モンテカルロ木探索の改善に関する研究

今川 孝久

産業技術総合研究所 人工知能研究センター NEC-産総研 人工知能連携研究室 常勤研究員

[背景]モンテカルロ木探索(MCTS)の応用の広がり
[問題]MCTSの要素技術,問題との相性
[貢献]既存手法の問題点の明確化と改善策の提案
 
 モンテカルロ木探索(MCTS)は,木探索アルゴリズムの一種であり,シミュレーションを繰り返し,その平均的な結果が良い候補手を優先的に探索するアルゴリズムである.MCTSは汎用なアルゴリズムであり,囲碁やHexといったさまざまなゲームで有効性が確認されてきた.特に囲碁では,初めてプロ棋士に勝ったプログラムAlphaGoでの探索に採用され,その勝利に貢献した.

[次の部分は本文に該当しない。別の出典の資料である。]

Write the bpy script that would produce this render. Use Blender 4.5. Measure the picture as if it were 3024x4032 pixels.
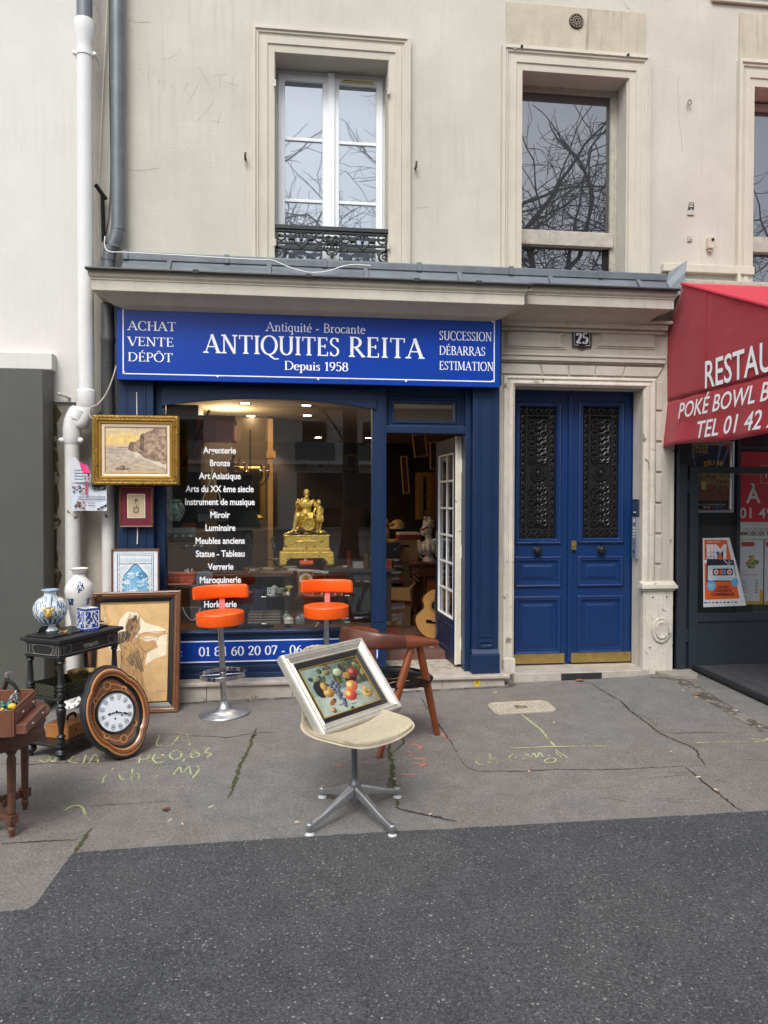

 しかし,MCTS は常に優れた性能を発揮できるわけではなく,比較的苦手なゲームがあることが知られている.また,代表的なMCTSではシミュレーションを開始する節点を選ぶことを多腕バンディット問題(MAB)とみなして,MABのアルゴリズムを用いているが,MABと木探索では異なる点があり,MABの性質は成り立たない.本研究では,MCTSについて,ゲームの種類とそこでの性能,妥当な理論的な仮定といった観点から多角的に議論し,既存手法の問題点を指摘し,その改善策を提示した.より具体的には,3点に着目して研究を行った.

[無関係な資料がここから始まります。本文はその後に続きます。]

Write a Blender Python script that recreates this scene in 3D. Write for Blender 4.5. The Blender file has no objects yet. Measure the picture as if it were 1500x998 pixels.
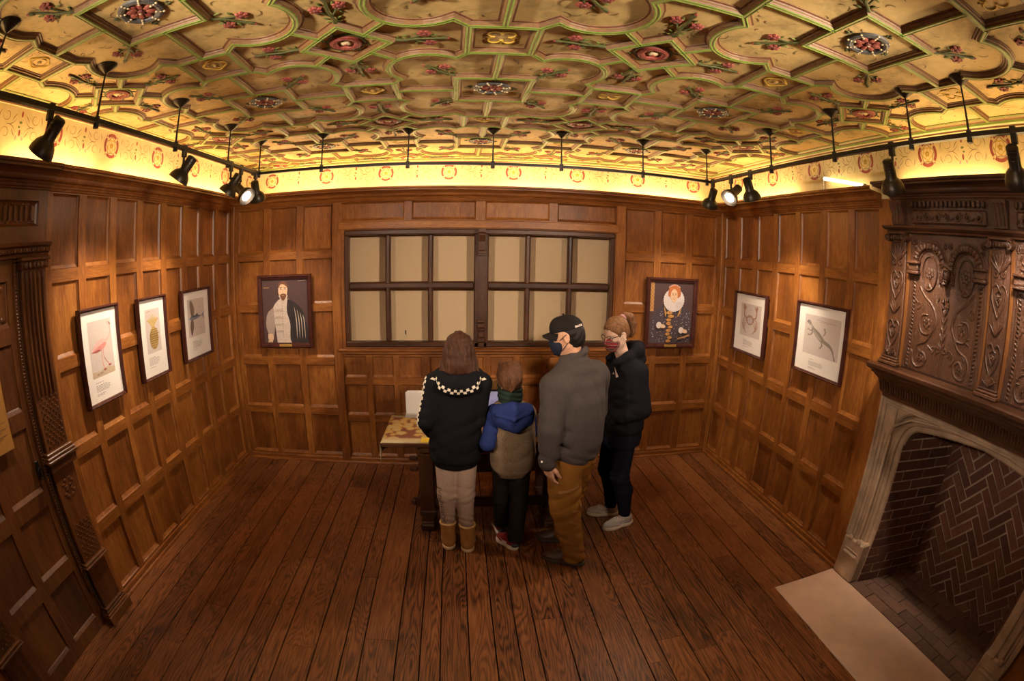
import bpy, math, random
import numpy as np
from mathutils import Vector, Matrix, Quaternion
from mathutils.bvhtree import BVHTree
random.seed(7)
rng = np.random.default_rng(7)
scene = bpy.context.scene
COL = scene.collection
PI = math.pi
# room, in metres: camera stands above (0, 0)
XL, XR, YB, YF = -2.421, 2.729, 4.643, -1.3
EYE = 2.15
ZC = 3.14          # ceiling
ZT = 2.772         # top of the cornice

# ---------------------------------------------------------------- objects
def tag(o, label=None, cat=None, group=None, kind=None):
    if label: o['label'] = label
    if cat: o['category'] = cat
    if group: o['group'] = group
    if kind: o['kind'] = kind
    return o

def thing(name, label, cat, loc=(0, 0, 0), group=None, rot=None):
    o = bpy.data.objects.new(name, None)
    o.empty_display_size = 0.1
    COL.objects.link(o)
    o.location = loc
    if rot is not None:
        o.rotation_euler = rot
    tag(o, label, cat, group)
    return o

def struct_empty(name, loc=(0, 0, 0)):
    o = bpy.data.objects.new(name, None); COL.objects.link(o); o.location = loc
    o['kind'] = 'structure'
    return o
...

 第1点目は,ゲームとの相性である.MCTSには比較的苦手なゲームがあると知られている.本研究では,苦手なゲームの特徴の一つとして,新たに「最善手を選び損ねた場合の不利益の偏り」という特徴に着目し,分析した.この特徴は,囲碁の中でも,MCTSが比較的苦手とされる攻め合いの局面の特徴と共通している.加えて,従来通りMABとみなした場合での理論的な分析に基づき,不利益の偏りを動的に調整する改善策を提案した.

 第2点目は,探索資源の割り振りである.本来,探索の目的は最善手を判別することであり,これはMABでの単純リグレット(最終的な選択による損失)の最小化に相当する.しかしながら,探索において,MABのアルゴリズムを使い,単純リグレットを直接最小化することは難しいため,累積リグレット(探索中の選択による累積損失)の最小化のための手法がMCTSに応用されてきた.本研究では,探索での直接的な単純リグレットの最小化を目指し,分布を使ったMCTSを提案した.提案手法は,扱う分布を勝敗の主観確率の分布と仮定すると,最善手の判別のために,探索資源の割り振りが効果的になされると期待できる手法である.

 第3点目は,評価の仕方である.最善手の判別のためには,最善を尽くした場合の評価が重要である.しかしながら,一般的なMCTSでは,シミュレーション結果の平均的な良さによって,各候補手を評価している.平均による評価では,悪手の影響を少なからず受ける.本研究では,部分的に最善を尽くした場合の勝ち負けが明らかになった場合や,一部の手がはっきりと悪い場合で,より最善を重視する評価方法を提案した.

 

(2018年5月31日受付)
取得年月日:2018年3月
学位種別:博士(学術)
大学:東京大学



推薦文
:(ゲーム情報学研究会)


本論文は,二人ゲームを対象としたモンテカルロ木探索について,既存手法の性質と限界をさまざまな角度から明らかにするとともに,新たに分かった問題点に対応する改善手法を提案したものである.理論的な基礎と実用的な性能向上の両面から取り組んでおり,ゲーム情報学への貢献が大きいと評価できる.


研究生活


筆者が研究を始めたころ,ゲーム情報学分野では,コンピュータ将棋の強さがトッププロに達するかという段階であった一方で,コンピュータ囲碁の強さはまだまだであり,囲碁でトッププロに勝つことが大きな目標であった.囲碁プログラムの主流の探索手法はMCTSであり,MCTSの研究をすることでコンピュータ囲碁の勝利に貢献できると考え,興味を持った.また,囲碁だけでなく,MCTSには幅広い応用先があることにも魅力を感じ,MCTSの理論にも興味を持った.そして,MCTSの良さについて明らかにし,より優れた探索アルゴリズムを考案することを目標に研究を始めた.

実際に研究を始めて,当初の目論見通りには研究が進まず,もどかしさを感じることも多々あったが,その一方で,自由に知りたいことを突き詰められる幸せを感じられた.